What Is the Indirect Method?

The indirect method is one of two accounting treatments used to generate a cash flow statement. The indirect method uses increases and decreases in balance sheet line items to modify the operating section of the cash flow statement from the accrual method to cash method of accounting.

The other option for completing a cash flow statement is the direct method, which lists actual cash inflows and outflows made during the reporting period.

The indirect method is simpler than the direct method to prepare because most companies keep their records on an accrual basis.

Understanding the Indirect Method

The cash flow statement primarily centers on the sources and uses of cash by a company, and it is closely monitored by investors, creditors, and other stakeholders. It offers information on cash generated from various activities and depicts the effects of changes in asset and liability accounts on a company's cash position.

The indirect method presents the statement of cash flows beginning with net income or loss, with subsequent additions to or deductions from that amount for non-cash revenue and expense items, resulting in cash flow from operating activities.

Example of the Indirect Method

For example, under the accrual method of accounting, revenue is recognized when earned, not necessarily when cash is received. If a customer buys a $500 widget on credit, the sale has been made but the cash has not yet been received.
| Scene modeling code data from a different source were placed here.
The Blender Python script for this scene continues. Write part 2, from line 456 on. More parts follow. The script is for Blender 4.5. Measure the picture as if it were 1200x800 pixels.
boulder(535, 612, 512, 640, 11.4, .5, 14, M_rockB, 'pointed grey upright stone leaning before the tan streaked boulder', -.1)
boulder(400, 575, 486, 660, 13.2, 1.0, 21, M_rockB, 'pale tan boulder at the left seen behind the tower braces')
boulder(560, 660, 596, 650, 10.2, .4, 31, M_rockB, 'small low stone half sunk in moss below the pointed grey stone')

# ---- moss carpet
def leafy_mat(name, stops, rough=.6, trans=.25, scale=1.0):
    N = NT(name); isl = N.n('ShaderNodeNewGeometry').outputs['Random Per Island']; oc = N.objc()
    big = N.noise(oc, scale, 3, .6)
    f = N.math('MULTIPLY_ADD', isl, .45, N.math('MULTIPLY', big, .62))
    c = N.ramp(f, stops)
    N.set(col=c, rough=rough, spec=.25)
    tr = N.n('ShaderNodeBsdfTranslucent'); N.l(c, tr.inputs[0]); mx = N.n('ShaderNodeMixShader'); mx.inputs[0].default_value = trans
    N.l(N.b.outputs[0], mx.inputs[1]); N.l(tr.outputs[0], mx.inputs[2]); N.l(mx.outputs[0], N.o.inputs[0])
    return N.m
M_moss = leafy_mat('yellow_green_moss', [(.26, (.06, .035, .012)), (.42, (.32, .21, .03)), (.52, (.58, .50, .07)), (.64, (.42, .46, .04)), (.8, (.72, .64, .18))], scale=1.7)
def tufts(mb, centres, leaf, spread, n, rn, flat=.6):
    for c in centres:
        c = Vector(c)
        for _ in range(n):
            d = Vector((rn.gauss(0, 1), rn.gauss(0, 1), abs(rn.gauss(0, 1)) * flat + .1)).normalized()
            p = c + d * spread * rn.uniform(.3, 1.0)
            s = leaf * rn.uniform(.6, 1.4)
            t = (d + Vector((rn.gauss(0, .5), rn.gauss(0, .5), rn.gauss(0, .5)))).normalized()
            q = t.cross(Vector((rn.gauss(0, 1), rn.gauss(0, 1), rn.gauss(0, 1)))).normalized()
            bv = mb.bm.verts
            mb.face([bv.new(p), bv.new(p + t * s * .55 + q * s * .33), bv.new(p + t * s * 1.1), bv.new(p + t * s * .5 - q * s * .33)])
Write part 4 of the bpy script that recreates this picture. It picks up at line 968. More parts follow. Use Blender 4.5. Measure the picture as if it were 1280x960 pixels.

The revenue is still recognized in the month of the sale.

The indirect method of the cash flow statement attempts to revert the record to the cash method to depict actual cash inflows and outflows during the period. In this example, at the time of sale, a debit would have been made to accounts receivable and a credit to sales revenue in the amount of $500. The debit increases accounts receivable, which is then displayed on the balance sheet.

Under the indirect method, the cash flows statement will present net income on the first line. The following lines will show increases and decreases in asset and liability accounts, and these items will be added to or subtracted from net income based on the cash impact of the item.

In this example, no cash had been received but $500 in revenue had been recognized. Therefore, net income was overstated by this amount on a cash basis. The offset was sitting in the accounts receivable line item on the balance sheet. There would need to be a reduction from net income on the cash flow statement in the amount of the $500 increase to accounts receivable due to this sale. It would be displayed as "Increase in Accounts Receivable (500)."

Key Takeaways

  • The indirect method is one of two methods for preparing the cash flow statement.
  • Under the indirect method, the cash flow statement begins with net income on an accrual basis and subsequently adds and subtracts non-cash items to reconcile to actual cash flows from operations.
  • The indirect method is simpler than the direct method to prepare because most companies keep their records on an accrual basis.

Indirect Method vs. Direct Method

The cash flow statement is divided into three categories—cash flows from operating activities, cash flows from investing activities, and cash flows from financing activities. Although total cash generated from operating activities is the same under the direct and indirect methods, the information is presented in a different format.

Under the direct method, the cash flow from operating activities is presented as actual cash inflows and outflows on a cash basis, without starting from net income on an accrued basis. The investing and financing sections of the statement of cash flows are prepared in the same way for both the indirect and direct methods.

Many accountants prefer the indirect method because it is simple to prepare the cash flow statement using information from the other two common financial statements, the income statement and balance sheet. Most companies use the accrual method of accounting, so the income statement and balance sheet will have figures consistent with this method.

However, the Financial Accounting Standards Board (FASB) prefers companies use the direct method as it offers a clearer picture of cash flows in and out of a business. However, if the direct method is used, it is still recommended to do a reconciliation of the cash flow statement to the balance sheet.